三角記号は、黒く塗りつぶしたものと塗りつぶさないもののどちらを使っても構わないが、視認性が良いという理由で黒く塗りつぶした方の使用をお勧めする。
図2
データム記号と向き
データム記号の配置とその解釈
データムを図中に記入する際、配置する場所によって解釈が異なるため、注意が必要である。多くの企業の図面で誤って指示されているのが現状である。
1. サイズ形体へのデータム指示
サイズ形体とは、寸法のばらつきによって大きさが変化する形体をいう。
データムを中心軸に指示する場合、寸法線の延長線上に記載する。データム記号は次の例のうちの一つを使用して、図面に記入することができる(図3)。
図3
中心軸にデータムを指示する場合の記入例
データムを中心平面に指示する場合、寸法線の延長線上に記載する。

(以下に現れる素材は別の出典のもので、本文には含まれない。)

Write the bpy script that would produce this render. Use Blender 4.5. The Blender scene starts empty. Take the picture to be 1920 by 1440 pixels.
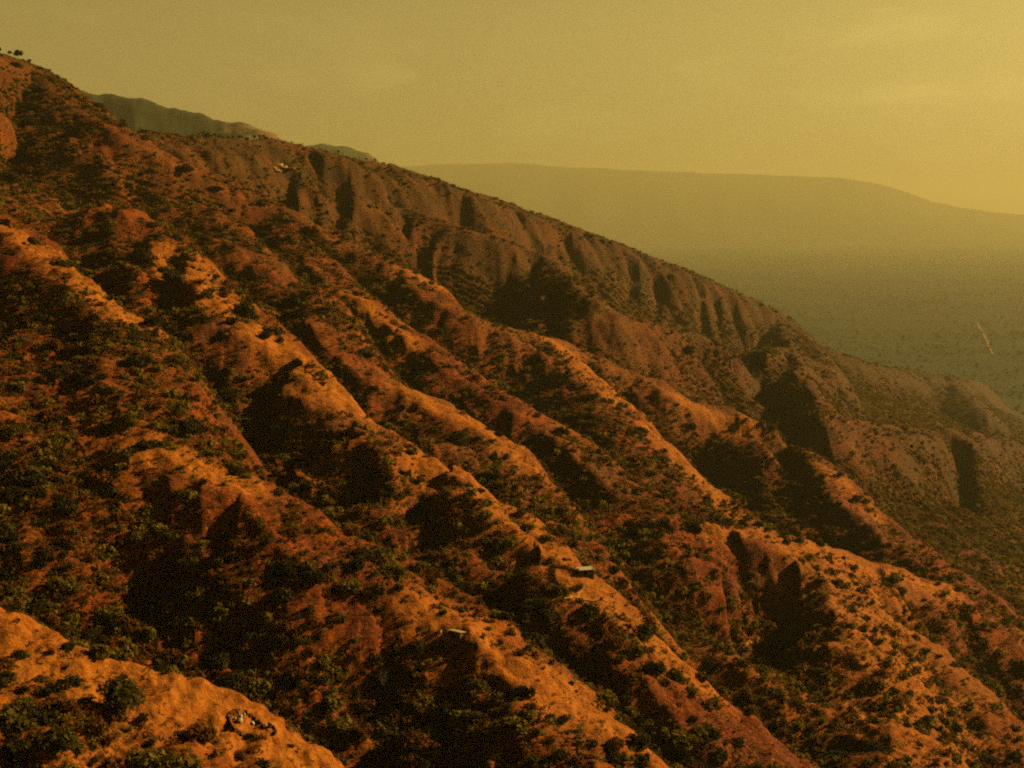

データム記号は次の例のうちの一つを使用して、図面に記入することができる(図4)。
図4
中心平面にデータムを指示する場合の記入例
2. 表面形体へのデータム指示
表面形体とは、寸法とは無関係な形体をいう。
データムを表面あるいは母線に指示する場合、寸法線の延長線上からずらした位置に記載する。母線とは、円筒形体の表面上の任意の1本の線をいう。

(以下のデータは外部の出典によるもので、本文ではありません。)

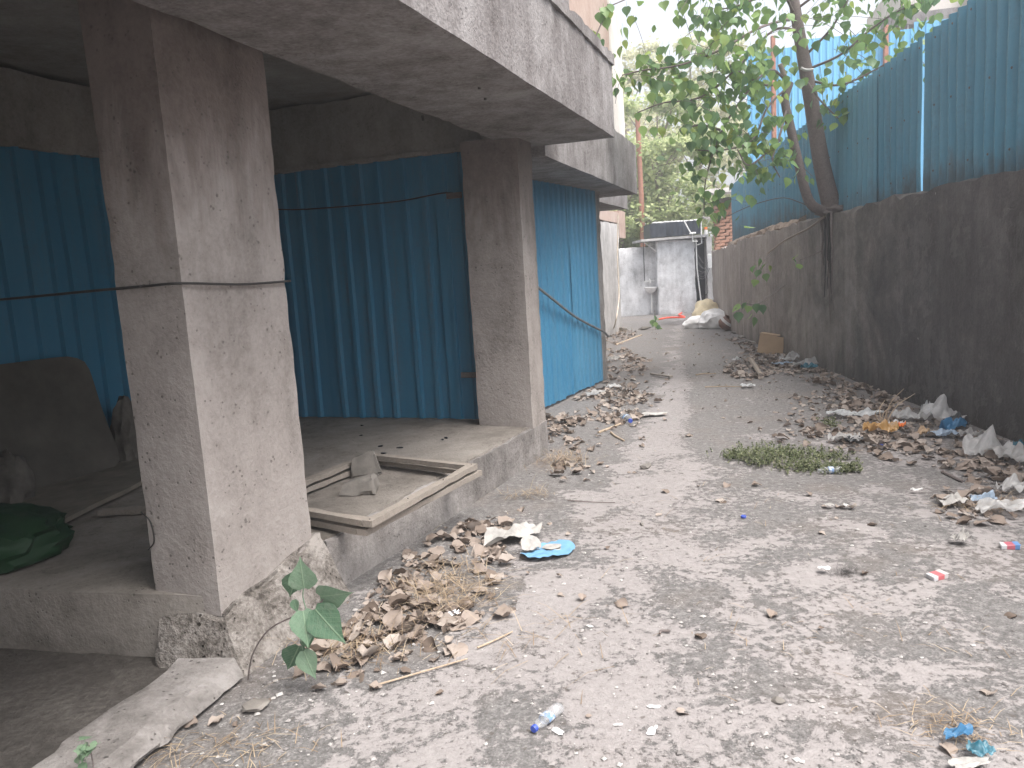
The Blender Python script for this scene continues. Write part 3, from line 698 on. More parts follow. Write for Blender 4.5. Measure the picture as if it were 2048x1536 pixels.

データム記号は次の例のうちの一つを使用して、図面に記入することができる(図5)。
図5
表面あるいは母線にデータムを指示する場合の記入例
データムターゲット
データムターゲットとは、データムを設定するために、加工、測定および検査用の装置、器具などに接触させる対象物上の点、線または限定した領域のことである。

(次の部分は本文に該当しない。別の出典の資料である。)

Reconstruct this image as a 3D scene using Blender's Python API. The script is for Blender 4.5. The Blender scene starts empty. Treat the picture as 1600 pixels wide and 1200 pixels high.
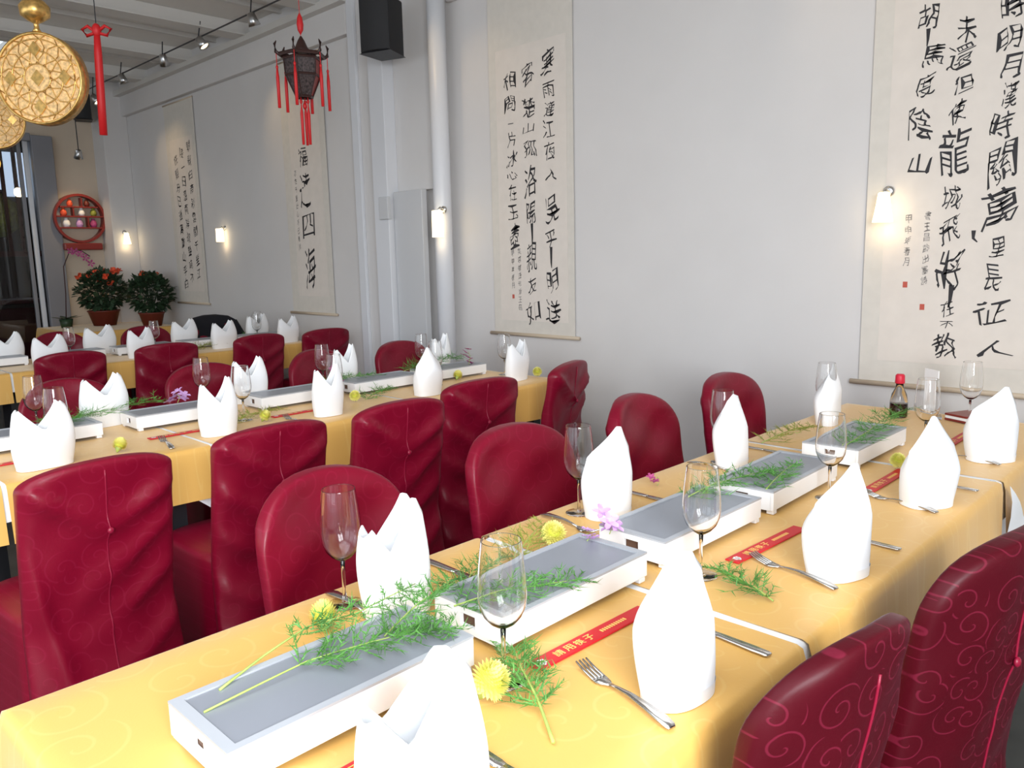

設計構造上、幅広い面積で取り付けるのではなく、少ない面積をいくつかに分けて基準とする場合に用いる。
データムターゲットを図示する場合、「データムターゲット記入枠」と「データムターゲット記号」の2種類を組み合わせて表現する(図6)。
図6
データムターゲット記入枠とデータムターゲット記号
データムターゲットは、一般的なデータム記号と併せて記入する(図7)。
この図例では、データムA面を定義するために、データムターゲットA1~A3の3点を使うことになる。
ここで、データムターゲットの寸法は、「理論寸法」として、寸法数値を枠で囲ったもので表す。理論寸法とは、ばらつきを持たない寸法を意味する。
図7
データムターゲットの指示例(関係ない寸法は省略)
図7の図面から、検査治具を設計することができる(図8)。
検査治具のため、データムターゲットの位置は、理論寸法で指示されるため、できる限り正確な位置を狙って加工してもらうよう、加工側と調整しなければいけない。
また、データムA1~A3の上面は、面一に仕上げることが前提である。
図8
データムターゲットに対応した検査治具例
データムは、設計基準(取り付け面、位置決め、機能的な中心軸、摺動面など)である。それは、加工基準でもあり、検査基準ともなる重要な部位である。
データム記号の配置する場所で、解釈が異なるため、サイズ形体と表面形体の違いを理解しておこう。
今回学習したデータムと対になるのが公差記入枠である。次回は公差記入枠の記入法に加えて、公差領域の考え方を解説するとしよう。